If the tinderbox succeeds, mark all patches as good and remove them from the
patches under consideration.

=== pessimistic tinderbox run ===

A failed tinderbox run provides us with most information, if it contains only
one patch. So if the innocence of one or more patches drops below 0.5:

 p-innocent(dirtypatch)<= 0.5

instead of doing the optimistic approach above, do a pessimistic tinderbox run
with just one patch. Select the patch with the lowest p-innocent(patch) and, if
there are multiple patches with equal p-innocent(patch), select the oldest
candidate.
After sending of the tinderbox with just this one patch, do:

 p-innocent(patch)/=p-innocent(testcase)

for all patches in each tinderbox run with this patch (once for each run)
without waiting for the tinderbox to return with a result. So we assume most of
those patches to be more innocent now (hoping the blame is on the dirtypatch).
The suspicous patch should now be back to the initial value:

 p-innocent(dirtypatch)=p-innocent(testcase)

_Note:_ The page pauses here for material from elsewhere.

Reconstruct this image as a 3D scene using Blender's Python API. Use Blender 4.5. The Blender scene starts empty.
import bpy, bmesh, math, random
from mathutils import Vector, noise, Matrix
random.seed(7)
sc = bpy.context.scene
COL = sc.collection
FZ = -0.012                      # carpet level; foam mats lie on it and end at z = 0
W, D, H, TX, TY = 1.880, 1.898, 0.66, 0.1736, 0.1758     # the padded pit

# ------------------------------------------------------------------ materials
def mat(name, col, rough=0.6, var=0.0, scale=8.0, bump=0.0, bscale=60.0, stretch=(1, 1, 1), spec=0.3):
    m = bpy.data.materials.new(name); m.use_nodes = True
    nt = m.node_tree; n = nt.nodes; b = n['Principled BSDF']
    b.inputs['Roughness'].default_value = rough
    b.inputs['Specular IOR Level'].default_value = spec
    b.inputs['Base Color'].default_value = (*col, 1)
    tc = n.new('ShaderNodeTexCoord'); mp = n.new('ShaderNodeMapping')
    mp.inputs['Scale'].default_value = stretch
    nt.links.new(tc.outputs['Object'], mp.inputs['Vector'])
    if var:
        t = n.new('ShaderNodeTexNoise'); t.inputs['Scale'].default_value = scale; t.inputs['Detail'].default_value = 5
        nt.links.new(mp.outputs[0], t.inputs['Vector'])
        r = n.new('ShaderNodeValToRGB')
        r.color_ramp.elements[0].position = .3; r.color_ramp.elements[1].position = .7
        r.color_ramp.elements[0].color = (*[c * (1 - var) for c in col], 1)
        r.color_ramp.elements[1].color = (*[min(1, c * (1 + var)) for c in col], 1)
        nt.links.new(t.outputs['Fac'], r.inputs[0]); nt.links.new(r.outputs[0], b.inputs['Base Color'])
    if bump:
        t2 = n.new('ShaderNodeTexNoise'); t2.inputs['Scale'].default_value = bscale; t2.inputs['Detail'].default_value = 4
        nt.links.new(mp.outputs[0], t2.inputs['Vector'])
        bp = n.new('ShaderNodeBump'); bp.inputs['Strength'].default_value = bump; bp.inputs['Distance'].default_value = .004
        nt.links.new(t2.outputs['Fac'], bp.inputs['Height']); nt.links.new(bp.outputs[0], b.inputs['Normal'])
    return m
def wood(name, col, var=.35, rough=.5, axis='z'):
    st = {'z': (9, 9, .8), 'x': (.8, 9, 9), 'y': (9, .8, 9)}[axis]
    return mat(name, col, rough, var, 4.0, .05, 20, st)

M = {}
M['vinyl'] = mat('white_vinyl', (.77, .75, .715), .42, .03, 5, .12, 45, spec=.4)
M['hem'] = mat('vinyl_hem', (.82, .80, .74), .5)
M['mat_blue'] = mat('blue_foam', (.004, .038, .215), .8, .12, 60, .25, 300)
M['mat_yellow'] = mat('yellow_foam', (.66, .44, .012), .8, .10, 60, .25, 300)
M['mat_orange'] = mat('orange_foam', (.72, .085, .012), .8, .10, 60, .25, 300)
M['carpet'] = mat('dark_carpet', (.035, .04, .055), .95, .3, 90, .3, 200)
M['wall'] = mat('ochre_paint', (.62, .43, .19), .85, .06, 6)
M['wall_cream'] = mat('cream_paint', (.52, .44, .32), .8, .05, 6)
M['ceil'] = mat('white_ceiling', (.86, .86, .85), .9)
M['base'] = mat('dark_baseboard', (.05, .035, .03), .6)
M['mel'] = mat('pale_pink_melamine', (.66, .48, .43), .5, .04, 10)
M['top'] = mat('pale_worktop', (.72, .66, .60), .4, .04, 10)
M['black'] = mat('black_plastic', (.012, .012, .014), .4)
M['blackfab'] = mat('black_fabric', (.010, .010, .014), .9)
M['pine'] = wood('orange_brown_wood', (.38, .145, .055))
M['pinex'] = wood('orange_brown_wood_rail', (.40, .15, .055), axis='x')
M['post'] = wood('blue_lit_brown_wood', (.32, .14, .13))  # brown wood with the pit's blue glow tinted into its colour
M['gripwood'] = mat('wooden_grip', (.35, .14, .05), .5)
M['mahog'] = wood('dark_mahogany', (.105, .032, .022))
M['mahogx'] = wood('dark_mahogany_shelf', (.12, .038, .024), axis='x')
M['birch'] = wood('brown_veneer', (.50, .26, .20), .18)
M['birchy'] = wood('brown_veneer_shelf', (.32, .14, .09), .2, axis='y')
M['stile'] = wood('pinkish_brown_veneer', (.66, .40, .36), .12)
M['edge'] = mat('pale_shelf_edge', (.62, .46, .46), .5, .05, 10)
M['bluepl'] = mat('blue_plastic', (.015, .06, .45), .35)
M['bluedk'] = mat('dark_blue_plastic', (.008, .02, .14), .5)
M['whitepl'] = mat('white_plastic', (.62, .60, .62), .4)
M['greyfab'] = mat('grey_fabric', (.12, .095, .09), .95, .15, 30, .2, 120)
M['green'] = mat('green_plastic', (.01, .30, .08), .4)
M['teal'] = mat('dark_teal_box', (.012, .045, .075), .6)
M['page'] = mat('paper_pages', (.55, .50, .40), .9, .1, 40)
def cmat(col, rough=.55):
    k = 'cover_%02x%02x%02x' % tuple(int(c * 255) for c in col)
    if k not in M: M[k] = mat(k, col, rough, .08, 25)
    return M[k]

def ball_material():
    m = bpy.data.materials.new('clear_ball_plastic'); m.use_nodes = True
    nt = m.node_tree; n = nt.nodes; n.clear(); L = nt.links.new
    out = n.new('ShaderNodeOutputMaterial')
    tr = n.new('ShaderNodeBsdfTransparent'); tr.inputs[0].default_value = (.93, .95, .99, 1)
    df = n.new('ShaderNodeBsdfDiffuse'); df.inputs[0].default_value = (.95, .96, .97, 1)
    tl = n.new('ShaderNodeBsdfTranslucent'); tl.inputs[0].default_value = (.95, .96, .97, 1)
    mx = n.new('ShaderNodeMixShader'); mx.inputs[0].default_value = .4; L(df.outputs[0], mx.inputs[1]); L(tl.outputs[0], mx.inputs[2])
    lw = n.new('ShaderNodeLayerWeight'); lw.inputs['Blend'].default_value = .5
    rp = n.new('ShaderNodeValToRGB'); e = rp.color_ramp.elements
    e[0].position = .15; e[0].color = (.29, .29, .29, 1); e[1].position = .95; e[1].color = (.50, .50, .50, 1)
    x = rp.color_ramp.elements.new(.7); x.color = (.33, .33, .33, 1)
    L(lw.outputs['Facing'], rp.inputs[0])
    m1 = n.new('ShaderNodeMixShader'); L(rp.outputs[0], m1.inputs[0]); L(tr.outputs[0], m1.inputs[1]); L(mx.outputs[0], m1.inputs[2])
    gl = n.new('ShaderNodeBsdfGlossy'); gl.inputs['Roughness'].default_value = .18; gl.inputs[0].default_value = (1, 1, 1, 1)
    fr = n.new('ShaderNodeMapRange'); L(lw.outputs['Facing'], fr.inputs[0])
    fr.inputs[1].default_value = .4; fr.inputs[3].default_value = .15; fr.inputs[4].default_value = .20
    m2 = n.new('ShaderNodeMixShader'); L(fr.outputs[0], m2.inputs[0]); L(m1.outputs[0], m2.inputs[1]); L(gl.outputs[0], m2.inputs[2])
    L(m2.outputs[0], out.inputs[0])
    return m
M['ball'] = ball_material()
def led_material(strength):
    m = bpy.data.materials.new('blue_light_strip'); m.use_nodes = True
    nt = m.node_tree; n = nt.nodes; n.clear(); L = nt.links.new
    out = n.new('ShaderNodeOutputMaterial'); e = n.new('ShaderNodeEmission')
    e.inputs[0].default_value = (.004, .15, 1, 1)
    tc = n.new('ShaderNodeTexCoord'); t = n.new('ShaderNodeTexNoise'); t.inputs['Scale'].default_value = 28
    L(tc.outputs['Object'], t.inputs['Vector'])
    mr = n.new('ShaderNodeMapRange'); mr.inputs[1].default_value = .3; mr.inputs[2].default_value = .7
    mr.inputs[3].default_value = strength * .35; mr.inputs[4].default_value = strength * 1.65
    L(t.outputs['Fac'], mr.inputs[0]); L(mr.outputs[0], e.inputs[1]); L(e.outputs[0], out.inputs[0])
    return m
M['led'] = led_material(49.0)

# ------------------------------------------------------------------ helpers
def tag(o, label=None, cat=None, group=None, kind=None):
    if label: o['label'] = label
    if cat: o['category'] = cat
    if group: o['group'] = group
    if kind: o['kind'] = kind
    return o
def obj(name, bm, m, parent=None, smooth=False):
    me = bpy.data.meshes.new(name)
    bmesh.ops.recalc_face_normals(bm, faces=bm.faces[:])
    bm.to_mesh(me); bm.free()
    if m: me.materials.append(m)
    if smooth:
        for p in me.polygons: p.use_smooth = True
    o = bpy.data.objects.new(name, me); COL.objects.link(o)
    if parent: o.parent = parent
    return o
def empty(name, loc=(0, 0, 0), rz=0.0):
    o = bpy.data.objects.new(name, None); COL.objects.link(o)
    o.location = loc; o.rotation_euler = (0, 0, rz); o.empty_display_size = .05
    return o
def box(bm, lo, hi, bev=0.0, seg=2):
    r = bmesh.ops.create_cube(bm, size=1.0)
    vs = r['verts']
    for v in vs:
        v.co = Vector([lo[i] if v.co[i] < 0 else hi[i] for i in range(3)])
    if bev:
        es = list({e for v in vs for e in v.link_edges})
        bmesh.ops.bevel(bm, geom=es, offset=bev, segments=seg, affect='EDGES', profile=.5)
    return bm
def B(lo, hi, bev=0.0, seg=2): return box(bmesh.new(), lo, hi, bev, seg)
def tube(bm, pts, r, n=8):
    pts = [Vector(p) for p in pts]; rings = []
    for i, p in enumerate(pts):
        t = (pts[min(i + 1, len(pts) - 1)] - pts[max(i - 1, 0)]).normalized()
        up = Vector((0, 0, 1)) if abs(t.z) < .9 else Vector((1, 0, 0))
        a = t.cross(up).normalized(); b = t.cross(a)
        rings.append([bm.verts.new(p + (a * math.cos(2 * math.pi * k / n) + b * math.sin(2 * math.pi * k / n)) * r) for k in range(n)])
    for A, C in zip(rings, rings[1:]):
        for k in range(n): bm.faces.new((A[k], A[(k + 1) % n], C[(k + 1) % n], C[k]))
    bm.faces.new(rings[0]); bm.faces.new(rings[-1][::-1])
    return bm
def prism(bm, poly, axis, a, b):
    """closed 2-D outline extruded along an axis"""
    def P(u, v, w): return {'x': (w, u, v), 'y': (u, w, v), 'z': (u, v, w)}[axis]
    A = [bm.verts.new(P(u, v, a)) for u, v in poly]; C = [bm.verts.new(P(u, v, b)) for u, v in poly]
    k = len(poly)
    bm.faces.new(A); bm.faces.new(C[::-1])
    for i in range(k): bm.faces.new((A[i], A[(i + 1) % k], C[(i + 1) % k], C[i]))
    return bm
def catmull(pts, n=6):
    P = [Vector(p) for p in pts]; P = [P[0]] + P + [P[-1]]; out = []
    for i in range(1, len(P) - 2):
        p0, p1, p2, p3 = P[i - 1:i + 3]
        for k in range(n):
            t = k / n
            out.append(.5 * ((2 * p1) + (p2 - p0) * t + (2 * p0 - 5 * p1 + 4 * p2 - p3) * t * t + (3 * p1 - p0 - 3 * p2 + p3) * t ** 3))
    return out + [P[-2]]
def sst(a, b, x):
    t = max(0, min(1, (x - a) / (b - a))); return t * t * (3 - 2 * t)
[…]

The tinderbox will hopefully mark that patch as good or bad soon anyway and
remove it from the patches under consideration.

== advantages ==
This approach:
- Does not rely on the tinderboxes to ever come back with a result
  -- it should be robust against lost results.
- does not need to test each patch individually, if the average patch quality
  is not too bad
- requires only little bookkeeping on the side of the dispatcher
- should allow us to confidently mark all patches as 'doesnt break master for
  this testcase'

Opinions/Additions/Corrections? Objections? If not, we only need somebody to script
this ;)

Best,

Bjoern

P.S.: Dont show my careless use of 'propabilities' and such to the physics
department at the university where I got my degree. It will just result in
snorty laughs and cruel teasing.

(*) Conflicts might be rare though, so we might even get away with the
optimistic approach: just hoping that considered patches never conflict.